_Collected data_.

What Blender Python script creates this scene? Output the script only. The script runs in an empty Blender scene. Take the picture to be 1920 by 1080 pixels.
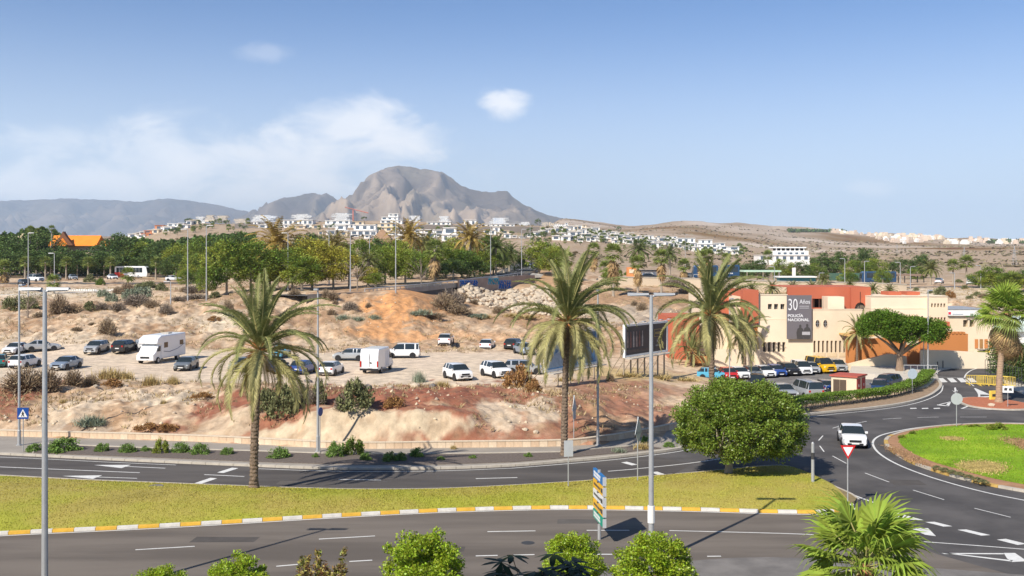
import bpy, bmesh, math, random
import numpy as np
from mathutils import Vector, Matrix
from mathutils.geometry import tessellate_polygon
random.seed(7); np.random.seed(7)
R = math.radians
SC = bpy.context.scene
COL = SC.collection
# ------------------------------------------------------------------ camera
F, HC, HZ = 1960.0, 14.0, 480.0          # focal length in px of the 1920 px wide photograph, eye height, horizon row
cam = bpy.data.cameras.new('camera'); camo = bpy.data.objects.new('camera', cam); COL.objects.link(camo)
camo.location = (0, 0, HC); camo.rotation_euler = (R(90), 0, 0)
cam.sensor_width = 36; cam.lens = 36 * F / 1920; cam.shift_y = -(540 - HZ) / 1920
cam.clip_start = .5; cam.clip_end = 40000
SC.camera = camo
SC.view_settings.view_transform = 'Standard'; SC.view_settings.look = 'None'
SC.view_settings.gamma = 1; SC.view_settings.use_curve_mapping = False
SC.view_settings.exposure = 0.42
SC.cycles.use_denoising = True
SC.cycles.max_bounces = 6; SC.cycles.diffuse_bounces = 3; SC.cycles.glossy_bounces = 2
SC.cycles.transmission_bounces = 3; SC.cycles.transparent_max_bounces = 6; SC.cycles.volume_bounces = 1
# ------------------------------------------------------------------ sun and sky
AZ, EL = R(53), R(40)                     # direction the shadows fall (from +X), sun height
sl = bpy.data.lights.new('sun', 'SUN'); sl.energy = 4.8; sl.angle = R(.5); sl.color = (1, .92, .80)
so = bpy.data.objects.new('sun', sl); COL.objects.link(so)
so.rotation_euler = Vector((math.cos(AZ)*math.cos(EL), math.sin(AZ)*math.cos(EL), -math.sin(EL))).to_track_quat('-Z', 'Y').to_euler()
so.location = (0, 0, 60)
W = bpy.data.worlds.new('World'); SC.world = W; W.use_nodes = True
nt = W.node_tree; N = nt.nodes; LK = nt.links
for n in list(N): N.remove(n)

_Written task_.
Omit each picture, then return all of the listing exactly as it stands.

_Correct response_.
What Blender Python script creates this scene? Output the script only. The script runs in an empty Blender scene. Take the picture to be 1920 by 1080 pixels.
import bpy, bmesh, math, random
import numpy as np
from mathutils import Vector, Matrix
from mathutils.geometry import tessellate_polygon
random.seed(7); np.random.seed(7)
R = math.radians
SC = bpy.context.scene
COL = SC.collection
# ------------------------------------------------------------------ camera
F, HC, HZ = 1960.0, 14.0, 480.0          # focal length in px of the 1920 px wide photograph, eye height, horizon row
cam = bpy.data.cameras.new('camera'); camo = bpy.data.objects.new('camera', cam); COL.objects.link(camo)
camo.location = (0, 0, HC); camo.rotation_euler = (R(90), 0, 0)
cam.sensor_width = 36; cam.lens = 36 * F / 1920; cam.shift_y = -(540 - HZ) / 1920
cam.clip_start = .5; cam.clip_end = 40000
SC.camera = camo
SC.view_settings.view_transform = 'Standard'; SC.view_settings.look = 'None'
SC.view_settings.gamma = 1; SC.view_settings.use_curve_mapping = False
SC.view_settings.exposure = 0.42
SC.cycles.use_denoising = True
SC.cycles.max_bounces = 6; SC.cycles.diffuse_bounces = 3; SC.cycles.glossy_bounces = 2
SC.cycles.transmission_bounces = 3; SC.cycles.transparent_max_bounces = 6; SC.cycles.volume_bounces = 1
# ------------------------------------------------------------------ sun and sky
AZ, EL = R(53), R(40)                     # direction the shadows fall (from +X), sun height
sl = bpy.data.lights.new('sun', 'SUN'); sl.energy = 4.8; sl.angle = R(.5); sl.color = (1, .92, .80)
so = bpy.data.objects.new('sun', sl); COL.objects.link(so)
so.rotation_euler = Vector((math.cos(AZ)*math.cos(EL), math.sin(AZ)*math.cos(EL), -math.sin(EL))).to_track_quat('-Z', 'Y').to_euler()
so.location = (0, 0, 60)
W = bpy.data.worlds.new('World'); SC.world = W; W.use_nodes = True
nt = W.node_tree; N = nt.nodes; LK = nt.links
for n in list(N): N.remove(n)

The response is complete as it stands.